After Thirty-Nine Years.

NY Times Mar. 14, 1887

 

Lansing Mich, March 5. While presiding in the senate yesterday,  Lieut. Gov. McDonald was handed a telegram from a friend announcing to him that a sister from whom he had not heard from and he had not seen for 39 years was alive, giving her address. The news  so unmanned him that he called the President Pro Tem Monroe to the chair and retired to his room. Here he was seen later and finally related his life history, as follows: " When I was only three years old my father and his family left our home in Scotland and came to Pictou, Nova Scotia.
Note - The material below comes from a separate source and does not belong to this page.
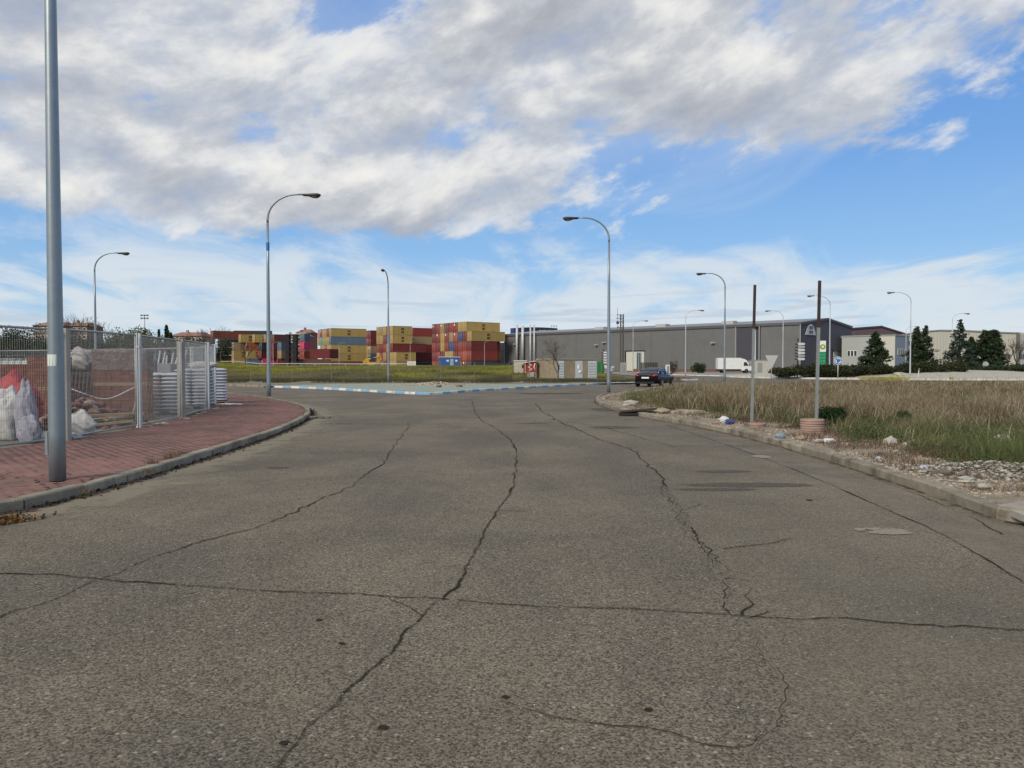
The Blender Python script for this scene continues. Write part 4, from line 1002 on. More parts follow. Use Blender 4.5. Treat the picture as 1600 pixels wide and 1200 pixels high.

I remained there until I was about 16, but becoming discontented, started out to see the world. This was 1848. Since that time I have never seen nor heard from a member in my family until to-day. I do not know why I did not write to them, but I wandered around so much, and was for many years engaged in the hardest of labor, that I let the years slip by an and finally did not care to write them, for I knew  many sad changes must have taken place. I worked in the coal mines of Pennsylvania for three years, and then was a section hand on the Ohio Central until it was completed to Cleveland. Then I came to Wisconsin and assisted in the building the Milwaukee and La Crosse line now the Chicago, Milwaukee and   St. Paul, living at the same time at Beaver Dam. In 1859 I was sent by Selah Chamberlain to Cuba, but could not stand the climate, and returned the following summer. In 1863 I removed to Escanaba, where I have since resided

 

"And you have never saw or heard form any of you’re your family in all these years?"

"No; not a word. I think I'll go down to Boston, though and see my sister just as soon as I can get away. She is the only sister I ever had, though I must have several brothers yet living."

 

"How did you come to find her ?"

" I didn't find her. When I made the race for the the position I now hold, last fall, it seems that she saw my name and wrote to Canadian friends making inquiries regarding me. They made other inquiries here. I have just learned that my sister is living and well."

 

The Governor as he is always called, is a plain man of the people, self made and self taught. He is intellectual in appearance and pleasant in his manners. His hair is as white as snow, but his eye is as keen as a boy's and his laugh as cherry.